======== Stored data

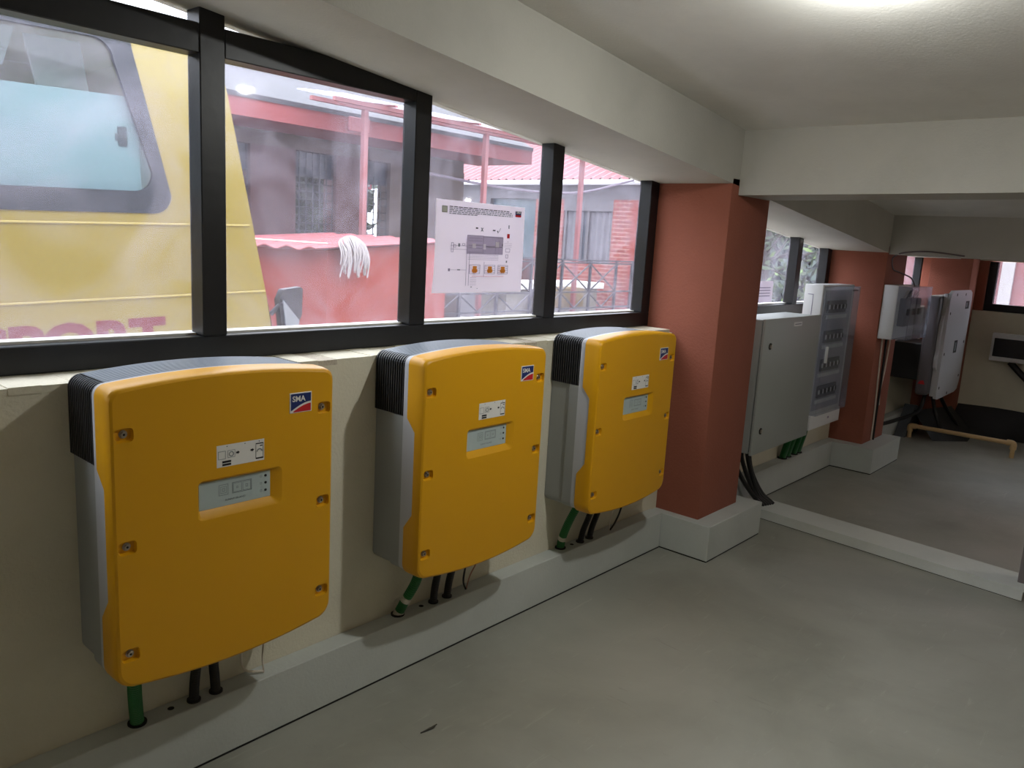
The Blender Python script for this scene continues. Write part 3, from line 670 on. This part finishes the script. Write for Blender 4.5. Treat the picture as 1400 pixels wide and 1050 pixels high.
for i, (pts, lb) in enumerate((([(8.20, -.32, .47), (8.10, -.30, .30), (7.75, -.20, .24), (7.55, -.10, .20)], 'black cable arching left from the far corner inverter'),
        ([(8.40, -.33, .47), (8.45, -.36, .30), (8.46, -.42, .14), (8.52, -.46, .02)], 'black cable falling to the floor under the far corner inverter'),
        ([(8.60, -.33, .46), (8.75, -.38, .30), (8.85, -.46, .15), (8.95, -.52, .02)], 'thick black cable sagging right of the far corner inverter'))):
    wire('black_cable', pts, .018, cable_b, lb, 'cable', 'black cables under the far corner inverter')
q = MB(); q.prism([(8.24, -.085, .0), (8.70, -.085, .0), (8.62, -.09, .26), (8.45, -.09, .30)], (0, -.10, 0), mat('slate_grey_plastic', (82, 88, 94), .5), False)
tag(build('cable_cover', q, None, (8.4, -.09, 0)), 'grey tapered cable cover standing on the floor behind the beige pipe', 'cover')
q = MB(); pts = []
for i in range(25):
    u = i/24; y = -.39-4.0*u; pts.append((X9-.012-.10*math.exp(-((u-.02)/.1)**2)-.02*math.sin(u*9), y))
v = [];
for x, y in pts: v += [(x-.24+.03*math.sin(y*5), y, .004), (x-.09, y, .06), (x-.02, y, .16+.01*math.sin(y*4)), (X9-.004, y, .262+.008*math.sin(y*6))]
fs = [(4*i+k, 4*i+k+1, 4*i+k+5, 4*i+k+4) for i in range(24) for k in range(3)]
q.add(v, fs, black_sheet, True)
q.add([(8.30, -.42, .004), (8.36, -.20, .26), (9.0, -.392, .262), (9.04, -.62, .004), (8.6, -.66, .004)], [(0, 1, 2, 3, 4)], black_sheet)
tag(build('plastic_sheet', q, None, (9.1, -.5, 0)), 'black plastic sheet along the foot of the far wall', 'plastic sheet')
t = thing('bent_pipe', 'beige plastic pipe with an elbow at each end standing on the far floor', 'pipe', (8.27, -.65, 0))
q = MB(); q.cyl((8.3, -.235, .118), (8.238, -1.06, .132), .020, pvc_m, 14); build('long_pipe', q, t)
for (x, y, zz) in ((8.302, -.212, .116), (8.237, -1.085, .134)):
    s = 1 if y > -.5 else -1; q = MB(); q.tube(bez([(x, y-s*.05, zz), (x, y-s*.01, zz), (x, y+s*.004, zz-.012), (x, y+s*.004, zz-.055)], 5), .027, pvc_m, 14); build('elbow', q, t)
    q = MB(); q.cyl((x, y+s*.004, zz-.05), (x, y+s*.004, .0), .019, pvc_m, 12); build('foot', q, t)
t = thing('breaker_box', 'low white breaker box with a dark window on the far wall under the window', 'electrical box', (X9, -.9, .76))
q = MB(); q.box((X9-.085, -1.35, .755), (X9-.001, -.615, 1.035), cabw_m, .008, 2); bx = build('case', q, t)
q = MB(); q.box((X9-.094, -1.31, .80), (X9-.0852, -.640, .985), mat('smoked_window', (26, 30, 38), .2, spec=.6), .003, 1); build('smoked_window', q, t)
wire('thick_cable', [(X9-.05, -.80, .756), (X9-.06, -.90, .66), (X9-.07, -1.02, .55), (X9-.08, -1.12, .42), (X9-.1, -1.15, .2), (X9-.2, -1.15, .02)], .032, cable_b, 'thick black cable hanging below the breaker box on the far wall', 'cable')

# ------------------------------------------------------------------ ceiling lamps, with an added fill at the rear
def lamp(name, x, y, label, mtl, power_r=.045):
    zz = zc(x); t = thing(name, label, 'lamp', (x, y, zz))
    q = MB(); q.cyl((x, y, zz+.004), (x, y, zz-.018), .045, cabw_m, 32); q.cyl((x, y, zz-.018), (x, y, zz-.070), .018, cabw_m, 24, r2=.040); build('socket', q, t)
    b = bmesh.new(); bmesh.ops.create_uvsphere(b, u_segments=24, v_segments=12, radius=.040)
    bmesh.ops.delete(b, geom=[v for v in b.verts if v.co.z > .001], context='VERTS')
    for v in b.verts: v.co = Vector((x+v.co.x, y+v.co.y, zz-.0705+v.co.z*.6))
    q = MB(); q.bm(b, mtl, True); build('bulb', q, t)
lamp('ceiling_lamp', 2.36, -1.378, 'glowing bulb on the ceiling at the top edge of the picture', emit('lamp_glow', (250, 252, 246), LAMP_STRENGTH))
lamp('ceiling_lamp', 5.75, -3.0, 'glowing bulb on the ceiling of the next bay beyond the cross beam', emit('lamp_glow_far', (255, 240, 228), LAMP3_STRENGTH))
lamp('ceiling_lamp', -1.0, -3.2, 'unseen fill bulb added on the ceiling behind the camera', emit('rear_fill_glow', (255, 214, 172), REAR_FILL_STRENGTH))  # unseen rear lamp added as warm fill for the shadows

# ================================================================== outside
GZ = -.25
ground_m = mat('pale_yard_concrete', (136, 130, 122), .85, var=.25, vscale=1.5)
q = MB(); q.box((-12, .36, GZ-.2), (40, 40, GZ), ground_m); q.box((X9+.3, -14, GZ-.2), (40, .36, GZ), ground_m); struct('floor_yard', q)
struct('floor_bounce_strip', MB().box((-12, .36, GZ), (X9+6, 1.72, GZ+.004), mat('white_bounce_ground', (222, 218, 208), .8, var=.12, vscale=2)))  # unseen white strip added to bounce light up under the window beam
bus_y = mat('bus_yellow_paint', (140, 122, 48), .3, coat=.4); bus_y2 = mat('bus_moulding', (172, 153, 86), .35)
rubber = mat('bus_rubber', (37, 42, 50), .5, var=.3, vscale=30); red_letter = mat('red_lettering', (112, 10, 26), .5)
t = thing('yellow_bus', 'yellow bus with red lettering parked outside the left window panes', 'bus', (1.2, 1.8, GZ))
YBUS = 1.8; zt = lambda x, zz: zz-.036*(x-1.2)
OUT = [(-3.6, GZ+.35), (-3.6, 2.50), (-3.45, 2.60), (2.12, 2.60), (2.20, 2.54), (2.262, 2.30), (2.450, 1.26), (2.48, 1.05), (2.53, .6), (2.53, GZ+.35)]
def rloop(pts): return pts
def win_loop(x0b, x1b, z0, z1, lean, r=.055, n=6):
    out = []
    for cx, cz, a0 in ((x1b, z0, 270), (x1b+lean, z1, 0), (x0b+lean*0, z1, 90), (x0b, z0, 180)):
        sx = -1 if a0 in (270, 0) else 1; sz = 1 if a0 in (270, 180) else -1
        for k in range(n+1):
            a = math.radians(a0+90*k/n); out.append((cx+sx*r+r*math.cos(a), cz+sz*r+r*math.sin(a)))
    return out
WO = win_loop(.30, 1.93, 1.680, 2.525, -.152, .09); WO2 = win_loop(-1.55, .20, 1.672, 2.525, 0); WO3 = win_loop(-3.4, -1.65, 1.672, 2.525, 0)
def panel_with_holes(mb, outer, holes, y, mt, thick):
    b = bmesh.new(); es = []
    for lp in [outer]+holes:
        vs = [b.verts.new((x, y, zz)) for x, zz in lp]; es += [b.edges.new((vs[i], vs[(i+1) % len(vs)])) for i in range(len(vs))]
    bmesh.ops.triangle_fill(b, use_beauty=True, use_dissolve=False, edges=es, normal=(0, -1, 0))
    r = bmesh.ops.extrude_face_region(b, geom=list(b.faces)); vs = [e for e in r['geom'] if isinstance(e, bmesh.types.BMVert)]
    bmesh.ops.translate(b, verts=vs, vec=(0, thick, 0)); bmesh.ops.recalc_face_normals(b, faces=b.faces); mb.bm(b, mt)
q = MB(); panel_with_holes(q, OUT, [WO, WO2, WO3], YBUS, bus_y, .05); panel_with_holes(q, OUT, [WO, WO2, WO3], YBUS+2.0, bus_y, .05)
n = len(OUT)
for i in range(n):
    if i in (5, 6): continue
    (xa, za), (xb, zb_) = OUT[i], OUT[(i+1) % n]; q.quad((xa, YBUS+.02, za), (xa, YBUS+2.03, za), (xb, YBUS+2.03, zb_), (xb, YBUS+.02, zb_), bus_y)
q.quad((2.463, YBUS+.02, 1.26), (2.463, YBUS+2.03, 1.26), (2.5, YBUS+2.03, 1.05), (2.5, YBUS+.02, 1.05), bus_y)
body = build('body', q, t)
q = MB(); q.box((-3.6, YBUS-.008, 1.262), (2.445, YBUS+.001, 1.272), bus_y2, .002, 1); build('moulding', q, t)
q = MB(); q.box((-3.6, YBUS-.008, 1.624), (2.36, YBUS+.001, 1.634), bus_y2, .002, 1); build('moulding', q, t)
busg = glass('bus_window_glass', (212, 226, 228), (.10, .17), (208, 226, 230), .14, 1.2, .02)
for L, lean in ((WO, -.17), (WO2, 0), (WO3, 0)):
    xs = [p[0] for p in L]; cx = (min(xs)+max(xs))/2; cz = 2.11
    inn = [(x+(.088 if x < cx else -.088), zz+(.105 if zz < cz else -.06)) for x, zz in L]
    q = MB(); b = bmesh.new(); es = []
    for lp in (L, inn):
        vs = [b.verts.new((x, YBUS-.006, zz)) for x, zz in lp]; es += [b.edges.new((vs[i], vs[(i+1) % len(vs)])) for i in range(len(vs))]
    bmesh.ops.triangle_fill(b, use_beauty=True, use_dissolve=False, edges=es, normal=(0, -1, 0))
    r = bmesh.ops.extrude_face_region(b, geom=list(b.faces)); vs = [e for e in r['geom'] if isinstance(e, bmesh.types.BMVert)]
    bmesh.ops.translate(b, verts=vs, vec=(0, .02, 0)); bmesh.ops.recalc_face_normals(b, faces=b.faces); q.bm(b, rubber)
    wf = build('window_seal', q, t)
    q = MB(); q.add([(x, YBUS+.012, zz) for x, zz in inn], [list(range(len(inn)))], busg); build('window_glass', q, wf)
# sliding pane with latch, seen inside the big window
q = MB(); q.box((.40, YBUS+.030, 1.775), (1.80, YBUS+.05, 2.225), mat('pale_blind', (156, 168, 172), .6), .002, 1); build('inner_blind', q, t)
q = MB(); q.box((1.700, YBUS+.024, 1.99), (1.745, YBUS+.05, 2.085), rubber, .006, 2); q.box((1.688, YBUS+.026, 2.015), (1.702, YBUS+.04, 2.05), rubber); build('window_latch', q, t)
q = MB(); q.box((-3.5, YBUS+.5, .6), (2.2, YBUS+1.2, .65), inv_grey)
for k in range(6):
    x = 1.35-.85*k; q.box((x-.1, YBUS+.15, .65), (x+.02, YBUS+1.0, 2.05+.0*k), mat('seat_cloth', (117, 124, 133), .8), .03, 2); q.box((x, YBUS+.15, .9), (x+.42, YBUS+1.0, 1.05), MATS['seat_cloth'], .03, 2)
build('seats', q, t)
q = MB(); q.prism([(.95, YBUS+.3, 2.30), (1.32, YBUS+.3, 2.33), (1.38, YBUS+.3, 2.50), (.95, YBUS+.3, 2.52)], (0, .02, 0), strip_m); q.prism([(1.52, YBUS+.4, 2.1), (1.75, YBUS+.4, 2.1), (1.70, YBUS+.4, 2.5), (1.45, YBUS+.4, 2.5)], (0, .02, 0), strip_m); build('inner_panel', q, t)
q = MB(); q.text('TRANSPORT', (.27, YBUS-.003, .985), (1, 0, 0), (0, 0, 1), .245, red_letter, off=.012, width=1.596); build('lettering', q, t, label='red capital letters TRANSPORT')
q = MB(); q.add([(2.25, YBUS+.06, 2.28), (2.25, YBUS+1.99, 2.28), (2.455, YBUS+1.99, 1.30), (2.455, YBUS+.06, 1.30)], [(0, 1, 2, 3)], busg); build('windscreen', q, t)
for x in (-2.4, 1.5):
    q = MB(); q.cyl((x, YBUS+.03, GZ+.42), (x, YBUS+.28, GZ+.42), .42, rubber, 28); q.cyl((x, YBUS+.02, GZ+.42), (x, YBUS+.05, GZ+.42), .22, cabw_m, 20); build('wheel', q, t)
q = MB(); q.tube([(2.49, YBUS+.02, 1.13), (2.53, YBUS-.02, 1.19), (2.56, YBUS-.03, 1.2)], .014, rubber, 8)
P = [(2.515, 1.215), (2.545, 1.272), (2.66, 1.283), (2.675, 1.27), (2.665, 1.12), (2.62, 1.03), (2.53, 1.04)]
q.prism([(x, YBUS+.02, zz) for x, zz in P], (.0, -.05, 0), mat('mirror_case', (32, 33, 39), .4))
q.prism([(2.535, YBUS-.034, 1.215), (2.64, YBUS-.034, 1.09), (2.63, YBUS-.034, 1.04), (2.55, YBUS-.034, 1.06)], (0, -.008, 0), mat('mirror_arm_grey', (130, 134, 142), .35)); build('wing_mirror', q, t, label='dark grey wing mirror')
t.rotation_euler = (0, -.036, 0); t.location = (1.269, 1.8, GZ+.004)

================

Exercise details
Which lines hold the word "from"? Show each one.

Exercise result
The Blender Python script for this scene continues. Write part 3, from line 670 on. This part finishes the script. Write for Blender 4.5. Treat the picture as 1400 pixels wide and 1050 pixels high.
for i, (pts, lb) in enumerate((([(8.20, -.32, .47), (8.10, -.30, .30), (7.75, -.20, .24), (7.55, -.10, .20)], 'black cable arching left from the far corner inverter'),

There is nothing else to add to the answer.